Bu hafta sonunun yazısının sırası gelmeden önce geçen hafta sonunu yazalım.
İlk kez gittiğim bir yere gittik. İlk amacımız Kartepe'de kayak yapmaktı. Sonra baktık havalar sıcak tatil olsun kömürden olsun dedik gittik. Burnumuzun dibindeki bu bölge için coğrafi bilgim sıfırmış. Herkesten duyduğum Maşukiye meğer Kartepe'nin eteklerindeymiş. Sapanca gölü ise bu bölgenin enfes manzarasıymış. Üstelik Maşukiye'de dere varmış, minik minik şelaleler varmış. Hava da şurup gibiydi, mayıs ortalaması diyeyim siz anlayın.
Kayak planladığımız için Hazal'ı götürmemeye karar vedim ama ne karar.. Her gün değişti fikrim.
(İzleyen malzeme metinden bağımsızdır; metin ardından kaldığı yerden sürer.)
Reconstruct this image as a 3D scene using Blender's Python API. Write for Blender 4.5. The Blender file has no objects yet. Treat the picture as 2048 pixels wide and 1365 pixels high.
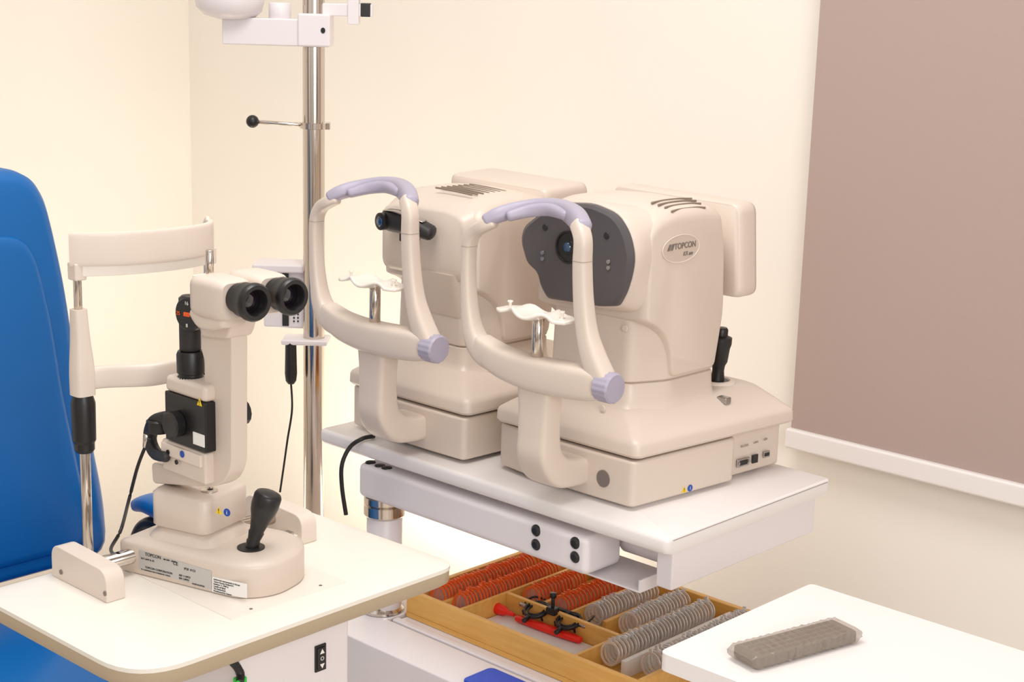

Netice de hem anneannesi hem de babaannesine emanet edip gittik.
Önce oteli bulduk, Maşukiye'den Kartepe'ye çıkarken
Motali otelinde kaldık. Otel yeniydi, temizdi, odamız çok büyük ve ferahtı. Bun ların yanında hizmet hiç iyi değildi. Hizmet değil para odaklıydı. Ben bir daha tercih etmem çünkü bu şekilde yaklaşımdan hiç haz etmem. Odaya eşyamızı bıraktığımız gibi dağ yoluna gittik. Yol üzerinde
Manzara Restaurant'ta arkadaşlarımızla buluştuk ve kahvaltı ettik. Serpme kahvaltıydı bence başarılıydı. Tekrar tercih edebilirim. Zaten açık büfe kahvaltı sevemiyorum. Kahvaltı dedin mi masana menemenin sıcak sıcak gelecek.
Manzara'daki soframız
Güzel kahvaltının ardından tepeye çıktık. Otel tarafına gitmedik. Tabiat parkı tarafına gittik. Çocuklar karda bol bol oynadılar. Kar dediğim de ne kar ne buz, böyle sulu vıcık vıcık bir kar. Tabii Ayaz her milimine kadar ıslandı. Yedek ayakkabı almamak gibi bir hata yapmışım, botları kurutana kadar canım çıktı. Kendime yedek almışım ama :)
ilk gün karlarda Ayaz
soba başı
Hemen oradaki kulübede kuruduk ve bir şeyler içtik. Soba başı harikaydı, tam da kedi gibi uyumalık. Sonra tekrar otele döndük, biraz dinlendik. Bu arada diğer arkadaşlarımız da geldi.
Akşam yemeğine Maşıkiye'de
Vadi Restaurant'ta yedik. Herkes et tercih etti, gayet lezzetliydi. Ortam da çok güzeldi, zaten sitesinden görebilirsiniz. Yine hizmet pek iyi değildi ki bu bölgenin özelliği de bu olsa gerek.
Ardından biraz yürüyüş yaptık ve otele döndük. Genç kızlar bir odada toplandı ve çocuklar da onların yanına kaynadı. Biz de bahçede zar zor bulduğumuz içeceklerimizle sohbet etti. İşte Hazalı iyi ki getirmemişim dediğim anlardan biri buydu.
İkinci gün otelde vasat bir kahvaltının ardından yine Kartepe'ye çıktık. Bu kez biraz da yürüdük çünkü karlar iyice erimişti. Ayaz yine süper ıslandı tabii ki :) Olsun tadını çıkarsın. Sonra da otelden eşyalarımızı alıp Maşukiye'de
Şelale Restaurant'ı tercih ettik. Yine ortam çok güzeldi. Hava da güzel olduğu için dışarıda oturduk. Orada da akşamı ettik. Zaten inanılmaz bir kalabalık vardı başka yerde arabayı bile bırakamazdık. Burası biraz yolun sonunda olduğu için ve günlük turların da kalma vakti olduğu için yer bulduk. Yemekler güzeldi, hizmet de o kalabalığa rağmen diğerlerinden iyiydi. Kadın bir garsonumuz vardı, becerikli ve hızlıydı onun başarısı da olabilir. Hatta bence öyle. Yine giderim, yalnız hijyen beklemeyin.
Bütün hafta sonunu Hazal'ı keşke getirseymişim iyi ki getirmemişim ikilemiyle geçirdim. Şuanda yürüyemiyor, emekliyor. Bu da bir bebeğin tatile çıkmak için en zor zamanı bence. Hem hareketli hem de hareket alanı olmayacaktı.
Neticede buraları nasıl kaçırmışız, evden topu topu 1,5 saat uzaklıkta. Bundan sonra hele baharın da gelmesiyle daha sık geliriz diye düşünüyorum.
İlk ayrılık mı, o da bir daha ki yazının konusu olsun bakalım.